— begin Dataset excerpt —

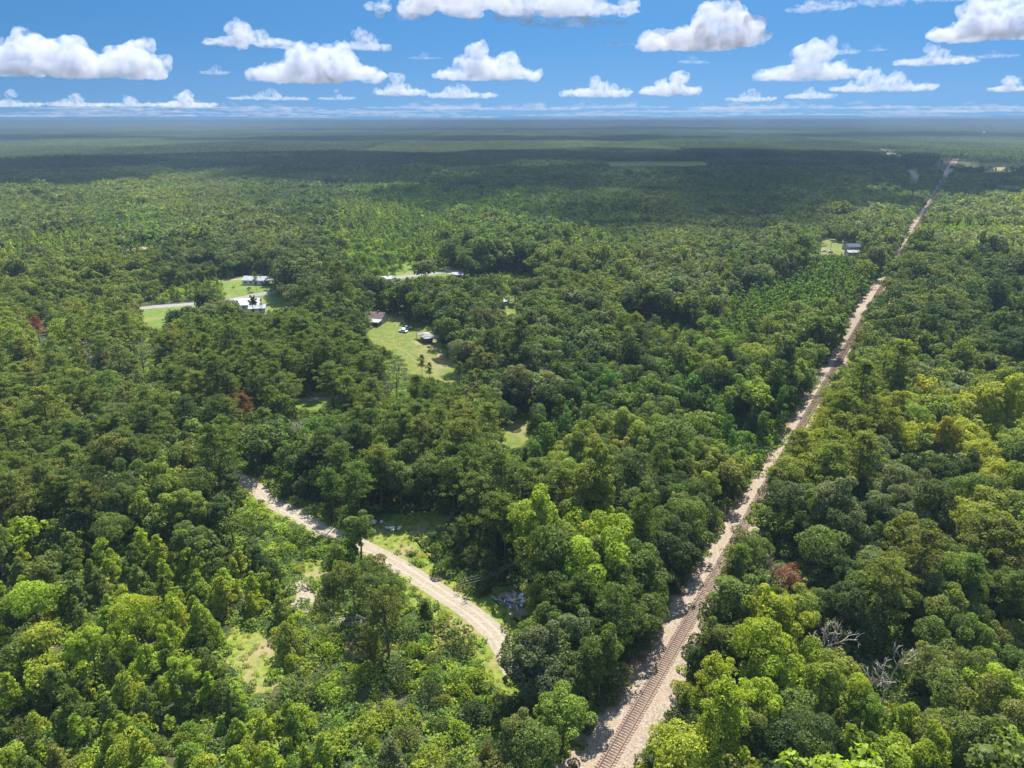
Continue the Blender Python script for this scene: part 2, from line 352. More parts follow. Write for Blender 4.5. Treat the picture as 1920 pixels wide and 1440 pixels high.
ROAD_VIEW = [[(426, 870), (431, 872), (434, 893), (428, 893)],
 [(466, 908), (476, 906), (530, 944), (560, 960), (600, 982), (648, 1000), (646, 1014), (600, 1000), (556, 975), (505, 952)],
 [(752, 1056), (768, 1052), (862, 1106), (905, 1138), (944, 1180), (950, 1208), (938, 1214), (902, 1188), (842, 1145), (792, 1110), (766, 1086)],
 [(545, 1098), (560, 1090), (600, 1120), (604, 1135), (575, 1128)]]
FIELD_VIEW = [[(702, 592), (735, 588), (754, 590), (770, 612), (820, 612), (826, 640), (842, 670), (860, 682), (884, 690), (876, 716), (830, 716), (800, 705), (770, 704), (755, 672), (722, 650), (690, 640), (686, 630), (694, 610)],
 [(948, 794), (996, 788), (988, 822), (962, 846), (942, 834)], [(548, 746), (600, 742), (640, 740), (636, 758), (590, 770), (560, 764)]]
HOUSE_VIEW = [[(416, 524), (458, 518), (508, 518), (510, 545), (514, 552), (560, 572), (500, 586), (436, 574), (425, 560)],
 [(264, 573), (376, 565), (376, 577), (312, 583), (309, 608), (286, 614), (270, 598)], [(157, 646), (171, 644), (180, 682), (163, 686)],
 [(718, 522), (735, 514), (790, 509), (830, 504), (872, 506), (868, 522), (845, 516), (760, 524), (722, 530)], [(756, 494), (776, 496), (774, 506), (756, 506)],
 [(950, 562), (962, 560), (964, 588), (948, 592)], [(1536, 452), (1556, 446), (1570, 456), (1616, 458), (1612, 478), (1540, 476)], [(940, 566), (948, 566), (948, 574), (940, 574)], [(352, 474), (360, 474), (360, 478), (352, 478)],
 [(205, 474), (250, 466), (298, 456), (300, 464), (250, 474), (210, 478)], [(424, 434), (446, 430), (440, 438), (424, 440)], [(604, 346), (700, 346), (705, 351), (600, 351)], [(748, 371), (790, 365), (792, 368), (752, 374)]]
FAR_VIEW = [[(1700, 318), (1711, 315), (1724, 332), (1722, 342), (1708, 344), (1704, 332)], [(1132, 304), (1480, 302), (1560, 305), (1560, 308), (1480, 308), (1136, 310)],
 [(1800, 315), (1920, 313), (1920, 322), (1840, 321)], [(1812, 345), (1870, 348), (1920, 350), (1920, 358), (1890, 357), (1860, 350)], [(180, 298), (225, 294), (230, 300), (190, 303)], [(1656, 280), (1664, 282), (1686, 306), (1680, 306)]]
TREE_VIEW = [[(1625, 1215), (1690, 1205), (1690, 1300), (1640, 1310)], [(1515, 1195), (1550, 1192), (1550, 1225), (1520, 1228)], [(1408, 1044), (1502, 1042), (1505, 1094), (1412, 1098)], [(722, 672), (768, 668), (765, 742), (728, 746)], [(258, 640), (286, 640), (286, 690), (260, 690)], [(444, 742), (476, 740), (476, 790), (448, 790)], [(64, 602), (90, 602), (90, 640), (66, 640)], [(690, 1148), (785, 1146), (785, 1164), (700, 1170)], [(550, 785), (570, 785), (570, 810), (550, 810)], [(925, 1104), (950, 1094), (990, 1096), (988, 1130), (940, 1140)], [(925, 1140), (980, 1130), (985, 1165), (950, 1195)]]
KG = raster(TRACK_VIEW + ROAD_VIEW + FIELD_VIEW + HOUSE_VIEW + FAR_VIEW)
K = raster(TREE_VIEW + TRACK_VIEW + ROAD_VIEW + FIELD_VIEW + HOUSE_VIEW + FAR_VIEW)
KS = raster(TRACK_VIEW + ROAD_VIEW)
# scrub openings: only low growth is seen there
LOWV = raster([[(428, 1165), (500, 1178), (540, 1226), (532, 1300), (480, 1318), (432, 1262)],
 [(540, 1110), (604, 1140), (660, 1225), (720, 1240), (770, 1195), (838, 1150), (900, 1198), (935, 1240), (950, 1330), (900, 1440), (640, 1440), (560, 1380), (600, 1320), (560, 1240)],
 [(775, 962), (850, 955), (846, 1010), (800, 1040), (880, 1110), (985, 1112), (985, 1165), (952, 1200), (905, 1130), (790, 1058)],
 [(470, 930), (560, 985), (620, 1010), (600, 1080), (540, 1100), (470, 1030), (440, 1010)]])
GRASS_PX = [[(430, 1168), (500, 1180), (538, 1226), (528, 1290), (480, 1305), (436, 1258)], [(656, 1000), (700, 976), (770, 958), (848, 958), (840, 990), (790, 1012), (764, 1040), (700, 1012)],
 [(905, 1122), (925, 1108), (980, 1128), (980, 1168), (955, 1196), (930, 1160)], [(780, 1010), (812, 1040), (830, 1078), (800, 1060), (770, 1040)], [(560, 1052), (612, 1048), (620, 1090), (566, 1092)], [(640, 1215), (760, 1190), (780, 1205), (700, 1240), (650, 1240)], [(870, 1190), (935, 1225), (975, 1300), (960, 1320), (900, 1260)]]
GV = raster(GRASS_PX)
def look(M, px, py, default=False):
    i = np.floor(px / 2).astype(int); j = np.floor(py / 2).astype(int); ok = (i >= 0) & (i < W2) & (j >= 0) & (j < H2)
    r = np.full(px.shape, default); r[ok] = M[j[ok], i[ok]]; return r

# track axis on the ground
T0 = np.array([14.6, 81.6]); TD = np.array([math.sin(math.radians(31.64)), math.cos(math.radians(31.64))]); TN = np.array([TD[1], -TD[0]])
def track_s(x, y): return (x - T0[0]) * TD[0] + (y - T0[1]) * TD[1]
def track_d(x, y): return (x - T0[0]) * TN[0] + (y - T0[1]) * TN[1]
ROAD_PX = [(424, 864), (430, 880), (448, 900), (472, 910), (515, 945), (560, 968), (600, 992), (648, 1010), (700, 1034), (760, 1068), (812, 1102), (860, 1132), (905, 1165), (938, 1200), (955, 1235), (968, 1262)]
ROAD = np.array([G(*p) for p in ROAD_PX])
def poly_dist(x, y, pl):
    d = np.full(np.shape(x), 1e9)
    for a, b in zip(pl[:-1], pl[1:]):
        v = b - a; L2 = (v * v).sum(); t = np.clip(((x - a[0]) * v[0] + (y - a[1]) * v[1]) / L2, 0, 1)
        d = np.minimum(d, np.hypot(x - a[0] - v[0] * t, y - a[1] - v[1] * t))
    return d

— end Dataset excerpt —

§ Stated task
Make an exact reproduction of the listing above, without any pictures.

§ Worked solution
Continue the Blender Python script for this scene: part 2, from line 352. More parts follow. Write for Blender 4.5. Treat the picture as 1920 pixels wide and 1440 pixels high.
ROAD_VIEW = [[(426, 870), (431, 872), (434, 893), (428, 893)],
 [(466, 908), (476, 906), (530, 944), (560, 960), (600, 982), (648, 1000), (646, 1014), (600, 1000), (556, 975), (505, 952)],
 [(752, 1056), (768, 1052), (862, 1106), (905, 1138), (944, 1180), (950, 1208), (938, 1214), (902, 1188), (842, 1145), (792, 1110), (766, 1086)],
 [(545, 1098), (560, 1090), (600, 1120), (604, 1135), (575, 1128)]]
FIELD_VIEW = [[(702, 592), (735, 588), (754, 590), (770, 612), (820, 612), (826, 640), (842, 670), (860, 682), (884, 690), (876, 716), (830, 716), (800, 705), (770, 704), (755, 672), (722, 650), (690, 640), (686, 630), (694, 610)],
 [(948, 794), (996, 788), (988, 822), (962, 846), (942, 834)], [(548, 746), (600, 742), (640, 740), (636, 758), (590, 770), (560, 764)]]
HOUSE_VIEW = [[(416, 524), (458, 518), (508, 518), (510, 545), (514, 552), (560, 572), (500, 586), (436, 574), (425, 560)],
 [(264, 573), (376, 565), (376, 577), (312, 583), (309, 608), (286, 614), (270, 598)], [(157, 646), (171, 644), (180, 682), (163, 686)],
 [(718, 522), (735, 514), (790, 509), (830, 504), (872, 506), (868, 522), (845, 516), (760, 524), (722, 530)], [(756, 494), (776, 496), (774, 506), (756, 506)],
 [(950, 562), (962, 560), (964, 588), (948, 592)], [(1536, 452), (1556, 446), (1570, 456), (1616, 458), (1612, 478), (1540, 476)], [(940, 566), (948, 566), (948, 574), (940, 574)], [(352, 474), (360, 474), (360, 478), (352, 478)],
 [(205, 474), (250, 466), (298, 456), (300, 464), (250, 474), (210, 478)], [(424, 434), (446, 430), (440, 438), (424, 440)], [(604, 346), (700, 346), (705, 351), (600, 351)], [(748, 371), (790, 365), (792, 368), (752, 374)]]
FAR_VIEW = [[(1700, 318), (1711, 315), (1724, 332), (1722, 342), (1708, 344), (1704, 332)], [(1132, 304), (1480, 302), (1560, 305), (1560, 308), (1480, 308), (1136, 310)],
 [(1800, 315), (1920, 313), (1920, 322), (1840, 321)], [(1812, 345), (1870, 348), (1920, 350), (1920, 358), (1890, 357), (1860, 350)], [(180, 298), (225, 294), (230, 300), (190, 303)], [(1656, 280), (1664, 282), (1686, 306), (1680, 306)]]
TREE_VIEW = [[(1625, 1215), (1690, 1205), (1690, 1300), (1640, 1310)], [(1515, 1195), (1550, 1192), (1550, 1225), (1520, 1228)], [(1408, 1044), (1502, 1042), (1505, 1094), (1412, 1098)], [(722, 672), (768, 668), (765, 742), (728, 746)], [(258, 640), (286, 640), (286, 690), (260, 690)], [(444, 742), (476, 740), (476, 790), (448, 790)], [(64, 602), (90, 602), (90, 640), (66, 640)], [(690, 1148), (785, 1146), (785, 1164), (700, 1170)], [(550, 785), (570, 785), (570, 810), (550, 810)], [(925, 1104), (950, 1094), (990, 1096), (988, 1130), (940, 1140)], [(925, 1140), (980, 1130), (985, 1165), (950, 1195)]]
KG = raster(TRACK_VIEW + ROAD_VIEW + FIELD_VIEW + HOUSE_VIEW + FAR_VIEW)
K = raster(TREE_VIEW + TRACK_VIEW + ROAD_VIEW + FIELD_VIEW + HOUSE_VIEW + FAR_VIEW)
KS = raster(TRACK_VIEW + ROAD_VIEW)
# scrub openings: only low growth is seen there
LOWV = raster([[(428, 1165), (500, 1178), (540, 1226), (532, 1300), (480, 1318), (432, 1262)],
 [(540, 1110), (604, 1140), (660, 1225), (720, 1240), (770, 1195), (838, 1150), (900, 1198), (935, 1240), (950, 1330), (900, 1440), (640, 1440), (560, 1380), (600, 1320), (560, 1240)],
 [(775, 962), (850, 955), (846, 1010), (800, 1040), (880, 1110), (985, 1112), (985, 1165), (952, 1200), (905, 1130), (790, 1058)],
 [(470, 930), (560, 985), (620, 1010), (600, 1080), (540, 1100), (470, 1030), (440, 1010)]])
GRASS_PX = [[(430, 1168), (500, 1180), (538, 1226), (528, 1290), (480, 1305), (436, 1258)], [(656, 1000), (700, 976), (770, 958), (848, 958), (840, 990), (790, 1012), (764, 1040), (700, 1012)],
 [(905, 1122), (925, 1108), (980, 1128), (980, 1168), (955, 1196), (930, 1160)], [(780, 1010), (812, 1040), (830, 1078), (800, 1060), (770, 1040)], [(560, 1052), (612, 1048), (620, 1090), (566, 1092)], [(640, 1215), (760, 1190), (780, 1205), (700, 1240), (650, 1240)], [(870, 1190), (935, 1225), (975, 1300), (960, 1320), (900, 1260)]]
GV = raster(GRASS_PX)
def look(M, px, py, default=False):
    i = np.floor(px / 2).astype(int); j = np.floor(py / 2).astype(int); ok = (i >= 0) & (i < W2) & (j >= 0) & (j < H2)
    r = np.full(px.shape, default); r[ok] = M[j[ok], i[ok]]; return r

# track axis on the ground
T0 = np.array([14.6, 81.6]); TD = np.array([math.sin(math.radians(31.64)), math.cos(math.radians(31.64))]); TN = np.array([TD[1], -TD[0]])
def track_s(x, y): return (x - T0[0]) * TD[0] + (y - T0[1]) * TD[1]
def track_d(x, y): return (x - T0[0]) * TN[0] + (y - T0[1]) * TN[1]
ROAD_PX = [(424, 864), (430, 880), (448, 900), (472, 910), (515, 945), (560, 968), (600, 992), (648, 1010), (700, 1034), (760, 1068), (812, 1102), (860, 1132), (905, 1165), (938, 1200), (955, 1235), (968, 1262)]
ROAD = np.array([G(*p) for p in ROAD_PX])
def poly_dist(x, y, pl):
    d = np.full(np.shape(x), 1e9)
    for a, b in zip(pl[:-1], pl[1:]):
        v = b - a; L2 = (v * v).sum(); t = np.clip(((x - a[0]) * v[0] + (y - a[1]) * v[1]) / L2, 0, 1)
        d = np.minimum(d, np.hypot(x - a[0] - v[0] * t, y - a[1] - v[1] * t))
    return d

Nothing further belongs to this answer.